Beyond Heroes and Holidays -Unforgettable Sacrifice: How Black Communities Remembered the Civil War
Date and Time
Apr 23, 2025 6:30 pm
Location
14th & V
Apr 23, 2025 6:30 pm
14th & V
Participants will hear from historian Hilary N. Green on her new book, Unforgettable Sacrifice How Black Communities Remembered the Civil War. The book offers a groundbreaking exploration into the heart of African American memory of the Civil War, challenging conventional narratives and revealing a rich history preserved through oral traditions and communal efforts. Through extensive archival research and stories shared on the porches of African American families, Green provides a detailed examination of how diverse Black communities across the United States have actively preserved and contested the memory of the Civil War, from the nineteenth century to the present. Hilary will be in discussion with educator Jessica Rucker.
This event is co-hosted by Teaching for Change, Busboys and Poets, and co-sponsored by The African American Civil War Memorial and Museum, as part of the monthly Beyond Heroes and Holidays series.
Hilary N. Green is the James B. Duke Professor of Africana Studies at Davidson College. A distinguished scholar, her research explores the intersections of race, memory, and education in the post–Civil War American South. She is the author of Educational Reconstruction: African American Schools in the Urban South, 1865–1890, co-author of the NPS-OAH Historic Resource Study of African American Schools in the South, 1865–1900, and co-editor of The Civil War and the Summer of 2020. Green is an advisor for the Zinn Education Project (of Teaching for Change and Rethinking Schools) Teach Reconstruction campaign.

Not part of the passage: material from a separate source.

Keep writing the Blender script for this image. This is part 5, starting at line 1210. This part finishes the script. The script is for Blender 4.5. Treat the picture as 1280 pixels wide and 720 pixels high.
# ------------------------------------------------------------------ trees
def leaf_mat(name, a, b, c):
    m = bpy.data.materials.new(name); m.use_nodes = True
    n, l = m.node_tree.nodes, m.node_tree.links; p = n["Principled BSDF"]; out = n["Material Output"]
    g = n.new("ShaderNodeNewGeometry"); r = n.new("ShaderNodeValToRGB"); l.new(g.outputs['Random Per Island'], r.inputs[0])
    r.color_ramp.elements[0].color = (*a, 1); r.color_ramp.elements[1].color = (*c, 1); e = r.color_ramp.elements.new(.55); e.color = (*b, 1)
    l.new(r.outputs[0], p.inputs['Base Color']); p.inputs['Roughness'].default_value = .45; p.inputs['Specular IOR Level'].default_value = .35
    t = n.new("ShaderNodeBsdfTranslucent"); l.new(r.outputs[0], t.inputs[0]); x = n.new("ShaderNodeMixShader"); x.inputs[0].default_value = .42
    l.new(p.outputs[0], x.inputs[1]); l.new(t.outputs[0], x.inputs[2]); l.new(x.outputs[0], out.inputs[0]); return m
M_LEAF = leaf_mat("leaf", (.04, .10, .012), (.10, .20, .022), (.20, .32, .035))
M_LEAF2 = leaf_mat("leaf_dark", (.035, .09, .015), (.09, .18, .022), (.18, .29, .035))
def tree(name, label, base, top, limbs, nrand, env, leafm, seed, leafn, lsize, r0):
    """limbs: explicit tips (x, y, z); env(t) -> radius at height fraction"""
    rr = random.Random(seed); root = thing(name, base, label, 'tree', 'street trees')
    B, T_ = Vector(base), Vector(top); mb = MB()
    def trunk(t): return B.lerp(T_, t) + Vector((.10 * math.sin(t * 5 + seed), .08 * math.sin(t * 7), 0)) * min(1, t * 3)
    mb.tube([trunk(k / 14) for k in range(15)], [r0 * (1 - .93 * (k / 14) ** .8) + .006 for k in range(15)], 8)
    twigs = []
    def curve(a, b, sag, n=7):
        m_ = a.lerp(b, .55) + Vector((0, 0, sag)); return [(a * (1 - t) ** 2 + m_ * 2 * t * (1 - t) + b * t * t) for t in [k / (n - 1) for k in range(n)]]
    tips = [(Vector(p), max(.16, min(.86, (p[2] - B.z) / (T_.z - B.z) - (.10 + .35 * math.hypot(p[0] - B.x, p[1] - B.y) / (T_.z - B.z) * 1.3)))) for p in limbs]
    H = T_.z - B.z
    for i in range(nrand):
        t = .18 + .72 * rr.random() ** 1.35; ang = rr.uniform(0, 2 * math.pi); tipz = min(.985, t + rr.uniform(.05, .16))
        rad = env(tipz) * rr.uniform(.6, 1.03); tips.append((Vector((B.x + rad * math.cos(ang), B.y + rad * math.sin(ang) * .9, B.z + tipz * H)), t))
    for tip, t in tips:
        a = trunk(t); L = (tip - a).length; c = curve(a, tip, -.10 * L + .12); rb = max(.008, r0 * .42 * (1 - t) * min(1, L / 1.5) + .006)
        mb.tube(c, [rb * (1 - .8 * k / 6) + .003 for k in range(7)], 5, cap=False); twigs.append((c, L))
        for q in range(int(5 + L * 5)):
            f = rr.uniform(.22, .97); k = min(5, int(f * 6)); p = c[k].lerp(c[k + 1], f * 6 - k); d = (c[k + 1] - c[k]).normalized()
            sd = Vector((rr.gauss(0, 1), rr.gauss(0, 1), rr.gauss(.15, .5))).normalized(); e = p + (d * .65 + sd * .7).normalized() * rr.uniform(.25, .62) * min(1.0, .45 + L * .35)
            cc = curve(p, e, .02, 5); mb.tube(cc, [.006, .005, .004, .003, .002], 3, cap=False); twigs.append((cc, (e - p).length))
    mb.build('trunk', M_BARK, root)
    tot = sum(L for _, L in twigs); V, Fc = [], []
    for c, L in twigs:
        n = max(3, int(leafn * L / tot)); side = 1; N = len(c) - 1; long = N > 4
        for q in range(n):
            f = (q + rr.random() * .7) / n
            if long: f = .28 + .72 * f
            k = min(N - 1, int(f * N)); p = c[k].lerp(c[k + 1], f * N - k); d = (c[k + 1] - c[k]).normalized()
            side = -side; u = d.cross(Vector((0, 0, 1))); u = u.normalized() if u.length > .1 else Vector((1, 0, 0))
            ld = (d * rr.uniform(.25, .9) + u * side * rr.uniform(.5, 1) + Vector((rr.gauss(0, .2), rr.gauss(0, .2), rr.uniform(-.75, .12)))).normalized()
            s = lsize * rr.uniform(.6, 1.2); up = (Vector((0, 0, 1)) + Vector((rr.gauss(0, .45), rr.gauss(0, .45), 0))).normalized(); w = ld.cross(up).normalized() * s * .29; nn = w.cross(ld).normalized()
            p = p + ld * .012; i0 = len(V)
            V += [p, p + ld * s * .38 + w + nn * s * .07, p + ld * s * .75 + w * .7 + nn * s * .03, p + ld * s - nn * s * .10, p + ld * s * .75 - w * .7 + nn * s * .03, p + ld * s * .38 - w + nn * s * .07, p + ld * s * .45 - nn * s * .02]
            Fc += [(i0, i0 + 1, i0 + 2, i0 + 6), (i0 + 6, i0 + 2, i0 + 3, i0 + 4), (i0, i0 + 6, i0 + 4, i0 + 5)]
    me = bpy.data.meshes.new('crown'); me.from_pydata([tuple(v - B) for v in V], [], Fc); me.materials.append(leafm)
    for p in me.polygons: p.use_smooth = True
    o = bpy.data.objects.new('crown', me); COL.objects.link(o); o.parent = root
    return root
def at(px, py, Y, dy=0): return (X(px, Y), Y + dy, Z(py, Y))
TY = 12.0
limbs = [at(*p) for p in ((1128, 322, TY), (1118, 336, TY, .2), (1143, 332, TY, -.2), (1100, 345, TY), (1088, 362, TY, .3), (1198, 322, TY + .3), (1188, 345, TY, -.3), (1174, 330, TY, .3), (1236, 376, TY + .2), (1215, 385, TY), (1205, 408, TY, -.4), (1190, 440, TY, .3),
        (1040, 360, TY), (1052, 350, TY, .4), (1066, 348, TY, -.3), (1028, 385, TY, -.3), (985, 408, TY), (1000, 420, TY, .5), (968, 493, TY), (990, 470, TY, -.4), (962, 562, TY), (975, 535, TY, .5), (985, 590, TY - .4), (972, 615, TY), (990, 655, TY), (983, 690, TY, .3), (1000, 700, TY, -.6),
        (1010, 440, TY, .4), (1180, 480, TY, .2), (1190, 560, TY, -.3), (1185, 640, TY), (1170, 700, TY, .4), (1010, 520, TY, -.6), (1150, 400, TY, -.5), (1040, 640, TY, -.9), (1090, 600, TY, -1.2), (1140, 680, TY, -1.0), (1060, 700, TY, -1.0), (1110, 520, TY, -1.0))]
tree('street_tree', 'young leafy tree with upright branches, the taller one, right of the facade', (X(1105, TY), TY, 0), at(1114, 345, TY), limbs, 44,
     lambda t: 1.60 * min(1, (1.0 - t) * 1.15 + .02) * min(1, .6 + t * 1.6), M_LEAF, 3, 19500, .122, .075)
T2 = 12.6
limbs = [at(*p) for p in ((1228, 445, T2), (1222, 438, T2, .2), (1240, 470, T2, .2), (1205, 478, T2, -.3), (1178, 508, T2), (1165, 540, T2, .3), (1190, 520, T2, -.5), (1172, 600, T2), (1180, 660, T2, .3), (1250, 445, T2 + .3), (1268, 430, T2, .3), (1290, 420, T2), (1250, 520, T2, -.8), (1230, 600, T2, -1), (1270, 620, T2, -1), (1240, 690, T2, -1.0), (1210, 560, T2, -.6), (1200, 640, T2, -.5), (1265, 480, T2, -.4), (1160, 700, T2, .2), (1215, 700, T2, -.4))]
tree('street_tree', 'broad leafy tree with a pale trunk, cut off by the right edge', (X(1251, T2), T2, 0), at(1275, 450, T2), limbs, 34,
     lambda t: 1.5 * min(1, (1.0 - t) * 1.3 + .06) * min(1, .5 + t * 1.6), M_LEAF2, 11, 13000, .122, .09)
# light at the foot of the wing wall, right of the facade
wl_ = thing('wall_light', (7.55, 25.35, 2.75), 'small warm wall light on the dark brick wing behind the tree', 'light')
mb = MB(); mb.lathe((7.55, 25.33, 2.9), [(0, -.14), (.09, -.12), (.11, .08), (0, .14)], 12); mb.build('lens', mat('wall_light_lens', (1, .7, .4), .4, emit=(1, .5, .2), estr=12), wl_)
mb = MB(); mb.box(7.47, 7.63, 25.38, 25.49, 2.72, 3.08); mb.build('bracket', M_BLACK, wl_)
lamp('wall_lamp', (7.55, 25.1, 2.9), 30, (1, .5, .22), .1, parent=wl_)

Jessica A. Rucker (she/her) is a doctoral student in the Department of American Studies at the University of Maryland, College Park where she is studying Black radicalisms. Jessica is a President’s Fellow, a member of the Phi Kappa Phi Honor Society, a 2023-2025 graduate assistant at the Frederick Douglass Center for Leadership Through the Humanities, a 2023-2024 DISCO Graduate Scholar, and a Zinn Education Project Prentiss Charney Fellow. Prior to Jessica’s graduate work, she was a high school social studies teacher, department chair, instructional coach, and a participant in the 2018 National Endowment for the Humanities Summer Teacher Institute at Duke University. Jessica resides in her home city, the U.S. colony of Washington, D.C., with her loving partner.